Directions: Print the listing below exactly.

####################

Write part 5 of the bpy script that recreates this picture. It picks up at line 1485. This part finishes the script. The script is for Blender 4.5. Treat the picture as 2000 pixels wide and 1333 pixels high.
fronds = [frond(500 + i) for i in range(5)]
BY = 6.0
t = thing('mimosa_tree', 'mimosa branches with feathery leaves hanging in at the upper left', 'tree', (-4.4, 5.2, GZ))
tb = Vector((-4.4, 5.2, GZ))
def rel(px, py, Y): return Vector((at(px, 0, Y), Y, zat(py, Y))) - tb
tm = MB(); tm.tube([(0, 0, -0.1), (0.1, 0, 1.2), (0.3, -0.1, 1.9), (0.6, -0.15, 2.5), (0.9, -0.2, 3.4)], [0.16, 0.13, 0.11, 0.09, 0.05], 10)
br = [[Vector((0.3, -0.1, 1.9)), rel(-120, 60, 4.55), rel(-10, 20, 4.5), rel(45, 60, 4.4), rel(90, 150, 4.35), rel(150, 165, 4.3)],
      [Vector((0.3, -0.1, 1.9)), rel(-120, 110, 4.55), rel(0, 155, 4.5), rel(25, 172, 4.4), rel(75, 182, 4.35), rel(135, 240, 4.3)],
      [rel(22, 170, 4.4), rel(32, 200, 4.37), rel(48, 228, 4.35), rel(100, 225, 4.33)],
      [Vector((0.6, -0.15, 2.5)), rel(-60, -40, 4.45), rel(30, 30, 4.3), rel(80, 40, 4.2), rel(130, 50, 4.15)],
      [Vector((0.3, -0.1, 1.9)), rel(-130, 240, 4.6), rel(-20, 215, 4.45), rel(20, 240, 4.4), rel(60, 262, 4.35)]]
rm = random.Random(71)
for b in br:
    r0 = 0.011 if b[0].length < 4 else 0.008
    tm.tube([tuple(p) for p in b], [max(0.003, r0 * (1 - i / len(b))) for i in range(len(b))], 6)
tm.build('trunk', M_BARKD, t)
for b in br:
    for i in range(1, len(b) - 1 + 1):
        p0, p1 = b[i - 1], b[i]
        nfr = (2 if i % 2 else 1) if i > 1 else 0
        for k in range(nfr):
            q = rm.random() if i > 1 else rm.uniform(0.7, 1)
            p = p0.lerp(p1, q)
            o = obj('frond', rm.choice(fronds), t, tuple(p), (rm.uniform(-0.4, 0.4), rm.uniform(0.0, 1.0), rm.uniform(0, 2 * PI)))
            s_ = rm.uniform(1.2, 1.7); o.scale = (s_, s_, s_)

####################

Complete answer:
Write part 5 of the bpy script that recreates this picture. It picks up at line 1485. This part finishes the script. The script is for Blender 4.5. Treat the picture as 2000 pixels wide and 1333 pixels high.
fronds = [frond(500 + i) for i in range(5)]
BY = 6.0
t = thing('mimosa_tree', 'mimosa branches with feathery leaves hanging in at the upper left', 'tree', (-4.4, 5.2, GZ))
tb = Vector((-4.4, 5.2, GZ))
def rel(px, py, Y): return Vector((at(px, 0, Y), Y, zat(py, Y))) - tb
tm = MB(); tm.tube([(0, 0, -0.1), (0.1, 0, 1.2), (0.3, -0.1, 1.9), (0.6, -0.15, 2.5), (0.9, -0.2, 3.4)], [0.16, 0.13, 0.11, 0.09, 0.05], 10)
br = [[Vector((0.3, -0.1, 1.9)), rel(-120, 60, 4.55), rel(-10, 20, 4.5), rel(45, 60, 4.4), rel(90, 150, 4.35), rel(150, 165, 4.3)],
      [Vector((0.3, -0.1, 1.9)), rel(-120, 110, 4.55), rel(0, 155, 4.5), rel(25, 172, 4.4), rel(75, 182, 4.35), rel(135, 240, 4.3)],
      [rel(22, 170, 4.4), rel(32, 200, 4.37), rel(48, 228, 4.35), rel(100, 225, 4.33)],
      [Vector((0.6, -0.15, 2.5)), rel(-60, -40, 4.45), rel(30, 30, 4.3), rel(80, 40, 4.2), rel(130, 50, 4.15)],
      [Vector((0.3, -0.1, 1.9)), rel(-130, 240, 4.6), rel(-20, 215, 4.45), rel(20, 240, 4.4), rel(60, 262, 4.35)]]
rm = random.Random(71)
for b in br:
    r0 = 0.011 if b[0].length < 4 else 0.008
    tm.tube([tuple(p) for p in b], [max(0.003, r0 * (1 - i / len(b))) for i in range(len(b))], 6)
tm.build('trunk', M_BARKD, t)
for b in br:
    for i in range(1, len(b) - 1 + 1):
        p0, p1 = b[i - 1], b[i]
        nfr = (2 if i % 2 else 1) if i > 1 else 0
        for k in range(nfr):
            q = rm.random() if i > 1 else rm.uniform(0.7, 1)
            p = p0.lerp(p1, q)
            o = obj('frond', rm.choice(fronds), t, tuple(p), (rm.uniform(-0.4, 0.4), rm.uniform(0.0, 1.0), rm.uniform(0, 2 * PI)))
            s_ = rm.uniform(1.2, 1.7); o.scale = (s_, s_, s_)